There was nothing routine-like about Dvořák's Symphony #9 "From the New World" either. Emotions run hot here too and if the Czech Philharmonic must have played this work a zillion times, maestro Gaffigan ensured we weren't aware of this. He secured a full-blooded and electrifying reading of Dvořák's most famous work, capitalizing on the orchestra's idiomatic colors. The distinct sound of the various orchestral sections almost naturally emphasized the melodious and polyphonic qualities of the score. After a portentous introduction, with long pauses as if to stress the degree of focus, the allegro molto was attacked with sharp, incisive gestures, leaving no further doubt this was going to be a gripping ride. The movement unfolded in a natural pace, but Gaffigan instinctively whipped up his orchestra towards hard-hitting tutti. Textures were nonetheless kept beautifully transparent, revealing often muffled orchestral details. String playing was especially ravishing, while the pungent but never aggressive brass added drama and visceral excitement.
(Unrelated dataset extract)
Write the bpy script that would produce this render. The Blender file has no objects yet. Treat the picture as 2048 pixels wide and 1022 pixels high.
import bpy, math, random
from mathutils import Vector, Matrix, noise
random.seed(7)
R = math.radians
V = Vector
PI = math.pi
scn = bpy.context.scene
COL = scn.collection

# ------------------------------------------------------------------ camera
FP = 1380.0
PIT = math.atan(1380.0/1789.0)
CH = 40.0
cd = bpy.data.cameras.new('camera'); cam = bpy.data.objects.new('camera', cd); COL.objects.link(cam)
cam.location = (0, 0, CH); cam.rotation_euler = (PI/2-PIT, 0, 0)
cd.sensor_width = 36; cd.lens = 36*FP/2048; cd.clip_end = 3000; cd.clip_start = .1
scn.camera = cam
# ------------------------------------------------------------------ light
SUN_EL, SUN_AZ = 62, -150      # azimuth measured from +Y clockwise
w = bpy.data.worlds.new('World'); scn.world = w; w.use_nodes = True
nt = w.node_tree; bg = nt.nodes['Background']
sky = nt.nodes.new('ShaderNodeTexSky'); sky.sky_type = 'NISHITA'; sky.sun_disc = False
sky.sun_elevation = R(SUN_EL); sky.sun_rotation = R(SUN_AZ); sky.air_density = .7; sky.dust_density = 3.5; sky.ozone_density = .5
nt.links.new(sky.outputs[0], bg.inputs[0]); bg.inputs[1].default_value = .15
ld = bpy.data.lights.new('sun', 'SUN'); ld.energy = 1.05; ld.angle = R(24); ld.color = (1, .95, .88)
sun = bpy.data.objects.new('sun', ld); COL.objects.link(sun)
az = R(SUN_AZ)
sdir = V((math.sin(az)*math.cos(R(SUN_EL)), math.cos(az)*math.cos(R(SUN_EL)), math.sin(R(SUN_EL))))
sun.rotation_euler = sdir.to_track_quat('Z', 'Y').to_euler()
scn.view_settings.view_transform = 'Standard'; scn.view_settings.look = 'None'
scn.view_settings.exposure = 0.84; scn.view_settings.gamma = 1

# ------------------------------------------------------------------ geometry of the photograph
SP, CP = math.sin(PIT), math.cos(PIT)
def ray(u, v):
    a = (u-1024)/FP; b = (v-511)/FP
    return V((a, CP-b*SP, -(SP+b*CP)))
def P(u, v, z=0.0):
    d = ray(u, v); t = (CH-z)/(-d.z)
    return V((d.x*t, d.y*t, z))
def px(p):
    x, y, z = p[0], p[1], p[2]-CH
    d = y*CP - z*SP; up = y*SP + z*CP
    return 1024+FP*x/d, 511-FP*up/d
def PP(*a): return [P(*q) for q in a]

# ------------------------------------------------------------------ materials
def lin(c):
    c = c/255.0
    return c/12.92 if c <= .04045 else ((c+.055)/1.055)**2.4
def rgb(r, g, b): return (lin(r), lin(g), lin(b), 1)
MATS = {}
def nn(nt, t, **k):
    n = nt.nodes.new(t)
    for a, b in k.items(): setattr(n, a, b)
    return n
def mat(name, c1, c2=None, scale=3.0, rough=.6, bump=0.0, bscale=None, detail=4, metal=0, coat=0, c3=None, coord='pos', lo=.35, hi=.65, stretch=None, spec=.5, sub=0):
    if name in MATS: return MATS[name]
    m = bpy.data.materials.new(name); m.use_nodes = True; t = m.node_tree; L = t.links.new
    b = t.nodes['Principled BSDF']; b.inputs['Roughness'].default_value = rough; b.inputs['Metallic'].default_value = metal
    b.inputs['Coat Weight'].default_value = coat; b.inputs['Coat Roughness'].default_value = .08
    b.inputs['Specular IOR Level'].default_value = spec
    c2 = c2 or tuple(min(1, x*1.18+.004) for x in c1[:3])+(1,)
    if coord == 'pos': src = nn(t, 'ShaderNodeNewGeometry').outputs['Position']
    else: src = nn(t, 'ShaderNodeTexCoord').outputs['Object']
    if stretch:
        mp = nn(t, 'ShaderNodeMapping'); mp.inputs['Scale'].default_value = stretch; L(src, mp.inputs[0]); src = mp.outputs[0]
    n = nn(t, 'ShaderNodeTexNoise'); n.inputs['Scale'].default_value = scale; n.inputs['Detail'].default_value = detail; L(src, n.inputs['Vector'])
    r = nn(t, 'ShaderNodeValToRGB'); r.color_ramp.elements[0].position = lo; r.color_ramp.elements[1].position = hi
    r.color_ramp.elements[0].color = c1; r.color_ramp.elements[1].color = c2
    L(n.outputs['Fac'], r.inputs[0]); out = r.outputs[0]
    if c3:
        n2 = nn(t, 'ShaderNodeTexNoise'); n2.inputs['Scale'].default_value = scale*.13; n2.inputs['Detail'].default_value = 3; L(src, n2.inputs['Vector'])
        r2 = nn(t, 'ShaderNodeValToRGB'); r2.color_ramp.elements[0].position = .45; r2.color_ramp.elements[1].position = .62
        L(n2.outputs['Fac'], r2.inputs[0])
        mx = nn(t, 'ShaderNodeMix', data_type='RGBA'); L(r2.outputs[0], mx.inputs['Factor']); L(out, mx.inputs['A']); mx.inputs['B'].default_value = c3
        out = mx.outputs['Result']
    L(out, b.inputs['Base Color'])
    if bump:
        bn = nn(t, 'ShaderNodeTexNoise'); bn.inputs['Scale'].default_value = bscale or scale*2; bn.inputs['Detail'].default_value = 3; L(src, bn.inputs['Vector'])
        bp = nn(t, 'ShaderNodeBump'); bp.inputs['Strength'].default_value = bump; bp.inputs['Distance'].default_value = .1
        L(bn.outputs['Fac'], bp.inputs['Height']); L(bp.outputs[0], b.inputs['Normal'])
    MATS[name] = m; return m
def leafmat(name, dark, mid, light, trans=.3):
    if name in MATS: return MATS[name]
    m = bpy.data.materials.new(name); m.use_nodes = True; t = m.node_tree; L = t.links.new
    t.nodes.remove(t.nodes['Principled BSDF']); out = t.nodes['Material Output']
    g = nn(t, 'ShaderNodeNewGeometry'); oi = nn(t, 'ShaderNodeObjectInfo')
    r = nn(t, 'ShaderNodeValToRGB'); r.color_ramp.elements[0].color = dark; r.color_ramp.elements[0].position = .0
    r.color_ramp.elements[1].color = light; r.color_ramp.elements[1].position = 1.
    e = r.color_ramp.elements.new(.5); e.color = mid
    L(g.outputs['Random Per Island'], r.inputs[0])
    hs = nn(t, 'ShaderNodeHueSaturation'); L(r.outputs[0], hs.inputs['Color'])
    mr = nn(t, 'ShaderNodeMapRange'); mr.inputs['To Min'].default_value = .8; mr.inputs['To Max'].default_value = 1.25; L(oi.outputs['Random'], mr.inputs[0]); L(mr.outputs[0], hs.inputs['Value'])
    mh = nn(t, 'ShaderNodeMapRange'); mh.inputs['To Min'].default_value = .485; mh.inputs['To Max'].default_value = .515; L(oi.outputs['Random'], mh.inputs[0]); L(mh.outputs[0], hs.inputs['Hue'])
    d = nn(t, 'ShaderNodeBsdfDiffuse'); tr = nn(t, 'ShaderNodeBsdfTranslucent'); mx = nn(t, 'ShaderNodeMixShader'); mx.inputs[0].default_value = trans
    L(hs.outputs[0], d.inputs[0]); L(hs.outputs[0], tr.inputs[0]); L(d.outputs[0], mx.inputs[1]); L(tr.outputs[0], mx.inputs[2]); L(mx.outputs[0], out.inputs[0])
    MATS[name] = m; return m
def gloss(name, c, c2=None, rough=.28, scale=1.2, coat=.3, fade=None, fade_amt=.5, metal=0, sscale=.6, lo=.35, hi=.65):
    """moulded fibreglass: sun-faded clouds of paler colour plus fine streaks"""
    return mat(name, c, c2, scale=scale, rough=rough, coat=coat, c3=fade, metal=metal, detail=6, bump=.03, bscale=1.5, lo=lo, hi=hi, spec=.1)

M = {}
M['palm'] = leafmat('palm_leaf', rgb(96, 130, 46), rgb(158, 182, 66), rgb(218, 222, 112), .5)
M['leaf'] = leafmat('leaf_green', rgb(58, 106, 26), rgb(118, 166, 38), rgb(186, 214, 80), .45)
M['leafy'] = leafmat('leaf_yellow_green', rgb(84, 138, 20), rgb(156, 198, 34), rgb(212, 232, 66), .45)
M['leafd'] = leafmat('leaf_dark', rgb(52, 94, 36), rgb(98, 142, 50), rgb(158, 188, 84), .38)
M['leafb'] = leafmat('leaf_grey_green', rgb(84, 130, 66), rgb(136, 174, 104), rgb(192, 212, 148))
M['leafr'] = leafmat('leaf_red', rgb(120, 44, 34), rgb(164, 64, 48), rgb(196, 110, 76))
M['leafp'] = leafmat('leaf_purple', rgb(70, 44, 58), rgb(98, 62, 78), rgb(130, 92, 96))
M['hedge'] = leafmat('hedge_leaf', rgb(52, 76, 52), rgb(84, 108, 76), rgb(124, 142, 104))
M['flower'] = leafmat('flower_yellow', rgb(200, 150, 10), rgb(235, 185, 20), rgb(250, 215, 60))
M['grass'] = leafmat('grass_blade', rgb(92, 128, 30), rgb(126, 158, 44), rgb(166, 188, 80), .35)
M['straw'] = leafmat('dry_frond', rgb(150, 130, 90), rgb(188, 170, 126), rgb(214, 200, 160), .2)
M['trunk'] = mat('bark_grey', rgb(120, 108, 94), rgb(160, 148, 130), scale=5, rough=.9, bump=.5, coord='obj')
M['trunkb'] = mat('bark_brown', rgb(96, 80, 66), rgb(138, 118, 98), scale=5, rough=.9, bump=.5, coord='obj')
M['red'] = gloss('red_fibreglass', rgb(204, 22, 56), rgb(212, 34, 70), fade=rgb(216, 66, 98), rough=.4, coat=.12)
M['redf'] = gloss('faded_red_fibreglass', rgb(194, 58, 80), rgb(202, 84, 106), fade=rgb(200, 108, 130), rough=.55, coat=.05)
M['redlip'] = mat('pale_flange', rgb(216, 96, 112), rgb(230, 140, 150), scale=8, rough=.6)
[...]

The brass chorale introducing the famous Largo was so thrillingly performed this short passage in itself would be worth the price of admission, but it turned out to be just one of the many take-home moments of this concert. The cor anglais solo was played unaffectedly, sounding all the more beguiling by it, although it were the glowing strings, either accompanying the woodwinds or developing the melody, that most contributed to the poignantly nostalgic atmosphere of this movement. The Scherzo generated plenty of adrenaline, but Gaffigan balanced it with a disarmingly melodious middle section full of charm. The final Allegro con fuoco, which Gaffigan kicked off virtually all attacca, was often hard-driven, yet without loss of clarity and precision, leading to a towering triumph with the brass in full glory.

Gaffigan and the orchestra were given a massive standing ovation and obviously it was more than just the locals dutifully cheering their home team. This had been a memorable opener to the Dvořák Prague Festival, hopefully setting the tone for the rest of the week.